Much is made of the risk that this tax move will finally push out middle class parents who are struggling to do their best for their children.

This would be a more convincing argument if the private schools themselves were not in the process of doing the same.  School fees have increased by 24% in real terms over the last decade, and by 55% since 2003. There is a sense in which private education, particularly at the top end, is a ‘positional good’ for which demand is highly inelastic and price increases remorselessly – a similar pattern to that seen in Ivy League colleges in the US.

Given how much parents spend on private education, the evidence for its long term benefits are surprisingly contested.  Research from the 60s and 70s saw little evidence of attainment benefits once the children’s environment was properly controlled for.  More recent research based on children’s performance mainly in the 2000s has suggested a modest increase in attainment here and here.

Controlling for the variables is complex, however, and the richest and most recent source of data are the Progress 8 scores produced by the Department of Education.  These measure the ‘value added’ a school is providing by comparing the average progress pupils make from the SAT Key Stage 2 tests taken in year 6, the final year of primary school, to the GCSE results attained in year 11.

Progress 8 scores have uncovered stark differences in performance between state schools.  Interestingly, and perhaps revealingly, independent schools have not chosen to participate in the process.  Only a small minority of independent schools participate in the Key Stage 2 tests at all.

But pretty much all independent schools have a very large cohort, perhaps the majority, who have joined them from state primary schools.  If private schools are really adding significant value, logically this should be most visible among pupils who have come from the state sector into the private.  I am willing to be corrected, but I haven’t been able to find a single private school that reveals its Progress 8 scores.
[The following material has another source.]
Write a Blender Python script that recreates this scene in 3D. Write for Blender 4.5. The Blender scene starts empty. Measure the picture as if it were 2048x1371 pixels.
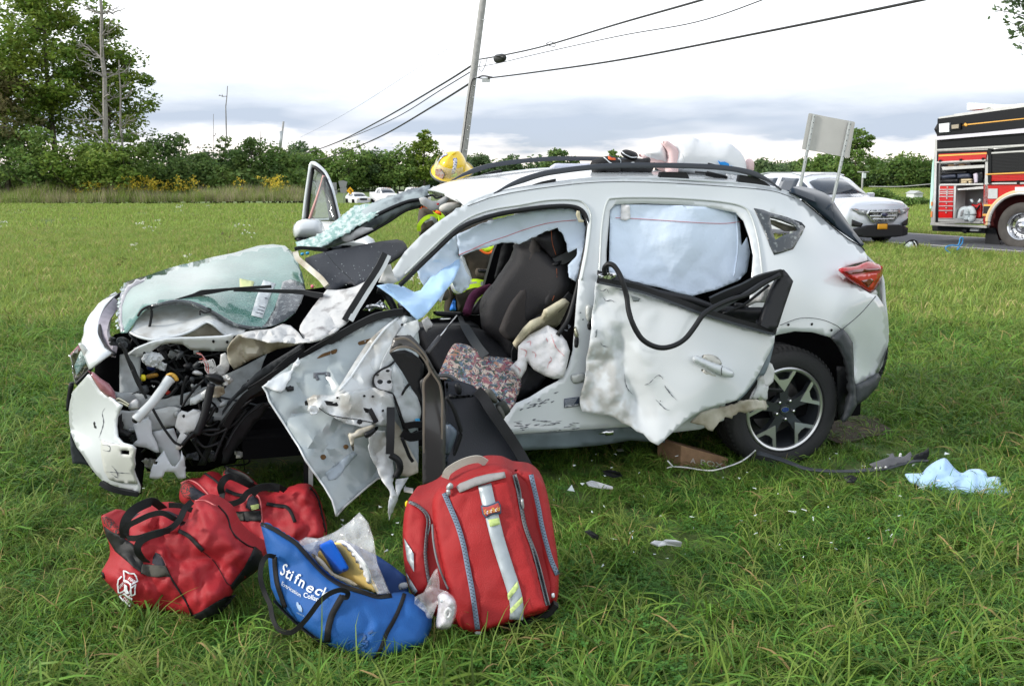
import bpy, bmesh, math, random
import numpy as np
from mathutils import Vector, Matrix, noise, geometry
random.seed(7);RNG=np.random.default_rng(7)
SC=bpy.context.scene;COL=SC.collection
R=math.radians
# ------------------------------------------------------------ camera, sky, sun, exposure
H, PITCH, F=1.63, R(10.7),1800.0  # eye height (m), downward pitch, focal length in pixels of a 2048 wide frame
cd=bpy.data.cameras.new('camera');cam=bpy.data.objects.new('camera', cd);COL.objects.link(cam)
cam.location=(0,0, H);cam.rotation_euler=(R(90)-PITCH,0,0)
cd.sensor_width=36.0;cd.lens=F/2048*36.0;cd.clip_end=3000;cd.clip_start=.05
SC.camera=cam
SUN_EL, SUN_AZ=R(27), R(-104)  # azimuth from +Y towards +X
w=bpy.data.worlds.new("World");SC.world=w;w.use_nodes=True
nt=w.node_tree;nt.nodes.clear()
def WN(t, **k):
 n=nt.nodes.new(t)
 for a, b in k.items():setattr(n, a, b)
 return n
out=WN('ShaderNodeOutputWorld');bg=WN('ShaderNodeBackground');bg.inputs[1].default_value=.1
sky=WN('ShaderNodeTexSky', sky_type='NISHITA', sun_disc=False, sun_elevation=SUN_EL, sun_rotation=SUN_AZ)
tc=WN('ShaderNodeTexCoord');sep=WN('ShaderNodeSeparateXYZ');nt.links.new(tc.outputs['Generated'], sep.inputs[0])
def wmath(op, a, b=None, c=None, clamp=False):
 n=WN('ShaderNodeMath', operation=op, use_clamp=clamp)
 for i, v in enumerate((a, b, c)):
  if v is None:continue
  if hasattr(v, 'node'):nt.links.new(v, n.inputs[i])
  else:n.inputs[i].default_value=v
 return n.outputs[0]
def wmix(f, a, b):
 n=WN('ShaderNodeMix', data_type='RGBA')
 for i, v in((0, f),(6, a),(7, b)):
  if hasattr(v, 'node'):nt.links.new(v, n.inputs[i])
  else:n.inputs[i].default_value=v
 return n.outputs[2]
def wnoise(sx, sz, scale, detail, off=0):
 m=WN('ShaderNodeMapping');m.inputs['Scale'].default_value=(sx, sx, sz);m.inputs['Location'].default_value=(off, off*.7, off*.3)
 nt.links.new(tc.outputs['Generated'], m.inputs[0])
 n=WN('ShaderNodeTexNoise');n.inputs['Scale'].default_value=scale;n.inputs['Detail'].default_value=detail
 n.inputs['Roughness'].default_value=.55
 nt.links.new(m.outputs[0], n.inputs['Vector']);return n.outputs['Fac']
z=sep.outputs['Z']
n1=wnoise(1,5,1.9,4,3.1);n2=wnoise(1,5,6,6,1.7)
# a long grey-blue bank lying a few degrees above the horizon, ragged edges
bank=wmath('MULTIPLY', wmath('MULTIPLY_ADD', z,40,-.75, True), wmath('MULTIPLY_ADD', z,-13,1.75, True))
zz=wmath('ADD', z, wmath('MULTIPLY_ADD', n2,.07,-.035))
bank=wmath('MULTIPLY', wmath('MULTIPLY_ADD', zz,70,-1.6, True), wmath('MULTIPLY_ADD', zz,-14,1.78, True))
patch=wmath('MULTIPLY_ADD', n1,4.2,-1.2, True)
bankm=wmath('MULTIPLY', bank, patch)
bright=(12.6,12.9,13.3,1);grey=(4.7,5.5,6.7,1);warm=(13.5,11.9,10.8,1)
hz=wmath('MULTIPLY_ADD', z,-14,1.0, True)
c=wmix(hz, bright, warm)
c=wmix(wmath('MULTIPLY', bankm,.95), c, grey)
high=wmath('MULTIPLY_ADD', z,2.2,-.75, True)
c=wmix(high, c,(7.2,7.9,9.0,1))
# thin places where the blue of the sky comes through
thin=wmath('MULTIPLY_ADD', wnoise(1,4,1.6,4,8.3),3.0,-1.75, True)
c=wmix(wmath('MULTIPLY', thin,.45), c, sky.outputs[0])
nt.links.new(c, bg.inputs[0]);nt.links.new(bg.outputs[0], out.inputs[0])
sl=bpy.data.lights.new('sun', 'SUN');sl.energy=2.9;sl.angle=R(9);sl.color=(1,.94,.86)
sun=bpy.data.objects.new('sun', sl);COL.objects.link(sun)
sd=Vector((math.sin(SUN_AZ)*math.cos(SUN_EL), math.cos(SUN_AZ)*math.cos(SUN_EL), math.sin(SUN_EL)))
sun.rotation_euler=sd.to_track_quat('Z', 'Y').to_euler()
SC.view_settings.view_transform='Standard';SC.view_settings.look='None'
SC.view_settings.exposure=0.26;SC.view_settings.gamma=1;SC.view_settings.use_curve_mapping=False
SC.cycles.max_bounces=6;SC.cycles.diffuse_bounces=3;SC.cycles.glossy_bounces=3;SC.cycles.transparent_max_bounces=10
SC.cycles.transmission_bounces=4;SC.cycles.caustics_reflective=False;SC.cycles.caustics_refractive=False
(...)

Alternative measures like absolute exam results are misleading given the level of attainment that pupils entering the schools probably have, and the greater freedom schools have to encourage the removal of pupils who are not performing to expectation.

The lack of evidence of progress isn’t perhaps surprising.  The obvious differences between private and well run state schools are the pupil/teacher ratio and the quality of facilities – though schools will also claim quality of teacher.  There is no real evidence facilities make a difference to attainment, while the former has been exhaustively studied and NESTA has concluded improving the ratio represents very poor value for money.

Advocates of public schools tend to stress wider social benefits.  Interestingly there is some evidence on mental health that the impact can be negative, particularly for girls. Anecdotally, private schools were notorious for the high rate of eating disorders, and more recently gender dysphoria seems to be particularly common too among privately educated girls, though neither the private schools themselves nor academia seem very interested in reviewing this area rigorously – the former for obvious reasons, the latter to avoid giving credence to theories of ‘contagion’ perhaps.

Indeed, private schools have been among the keenest to promote ‘woke causes’ whether BLM, Extinction Rebellion or gender ‘allyship’.  A cynic might suggest that concentrating on all kinds of other ‘privilege’ helps distract attention from the main advantages private school pupils really have over the rest of the population.

The Labour policy is likely to accelerate further trends that private schools have themselves started – the schools will become even more expensive and elitist, though this time the additional fees will not be available to be invested in facilities, but will accrue to Government.

At some point the gulf will become so big you might expect to see a low cost private alternative emerging to serve parents who are not satisfied with the state sector but are never going to be in the price bracket of the current schools.  The failure of this to emerge may be an indication that claimed improvements in the state sector over recent decades are real enough after all.